NO.PZ2023010409000011
问题如下:
Fiona Heselwith is a
40-year-old US citizen who has accepted a job with Lyricul, LLC, a UK-based
company. Her benefits package includes a retirement savings plan. The company
offers both a defined benefit (DB) plan and a defined contribution (DC) plan but
stipulates that employees must choose one plan and remain with that plan throughout
their term of employment.
The DB plan is
fully funded and provides full vesting after five years. The benefit formula
for monthly payments upon retirement is calculated as follows:
Final monthly salary × Benefit
percentage of 2% × Number of years of service
The final monthly salary is equal to average monthly earnings for
the last five financial years immediately prior to the retirement date.
The DC plan
contributes 12% of annual salary into the plan each year and is also fully
vested after five years. Lyricul offers its DC plan participants a series of
life-cycle funds as investment choices. Heselwith could choose a fund with a target
date matching her planned retirement date. She would be able to make additional
contributions from her salary if she chooses.
Discuss the
features that Heselwith should consider in evaluating the two plans with
respect to the following:
i. Benefit payments
ii. Contributions
iii. Shortfall risk
iv. Mortality/longevity risks
解释:
Benefit Payments
- DB has a clearly defined benefit payment is affected by final monthly salary, number of years of service, and benefit payment 2%
- DC does not have the payment defined in advance, and the payment is affected by the investment result of the Heselwith chosen fund.
Contributions
- DB plan: company bears the risk of making additional contribution if the fund turns to underfunded and need additional input to main the fund status
- DC pan: Heselwith needs to bear the risk of making additional contribution if the investment laters become less profitable than expected even through it is 12% for now.
Shortfall risk
- DB’s shortfall risk is bear by the company. The company needs to pay fixed benefit no matter what. Thus, if shortfall risk occurs and the fund ends with very little value. The company needs to bear the risk.

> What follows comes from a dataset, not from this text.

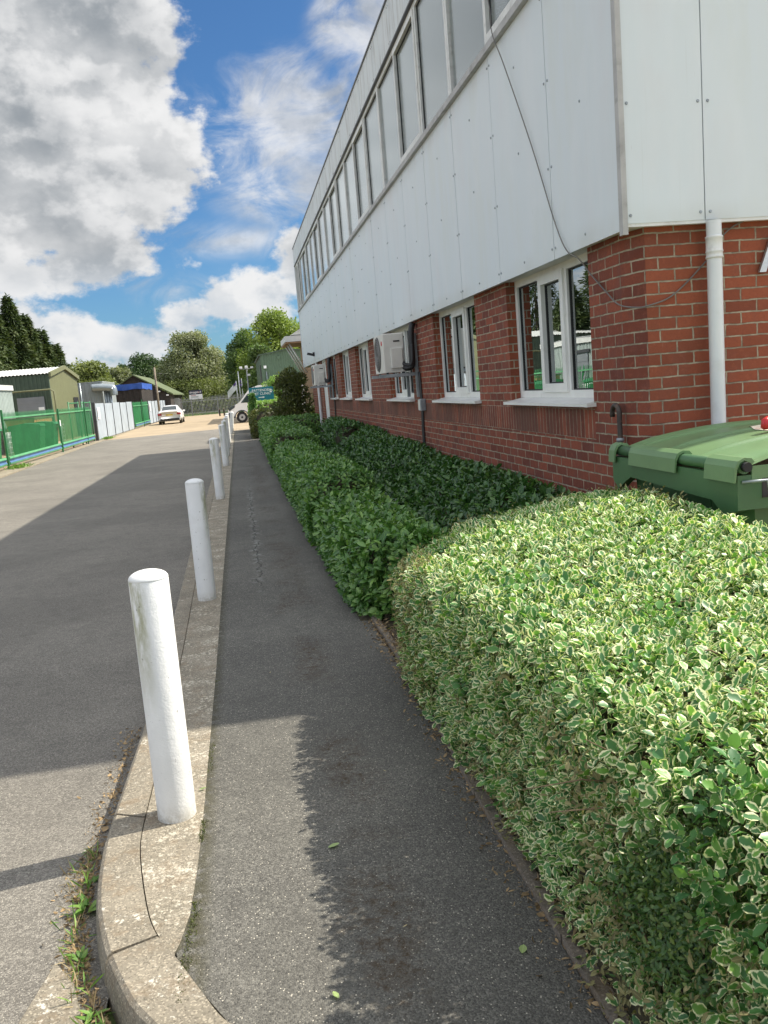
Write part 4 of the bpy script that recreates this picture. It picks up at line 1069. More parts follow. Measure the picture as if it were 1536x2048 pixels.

- DC plan’s shortfall is bear by the investor. The investor needs to take the risk that the value of the fund is not enough to meet the retirement objectives.
Mortality/Longevity risk
- DB plan pools the mortality and longetivity risk. Employees who die early saves money for the fund to make more payments to those who live longer than expected.
- DC plan introduces the risk of running out of money in late years for employees.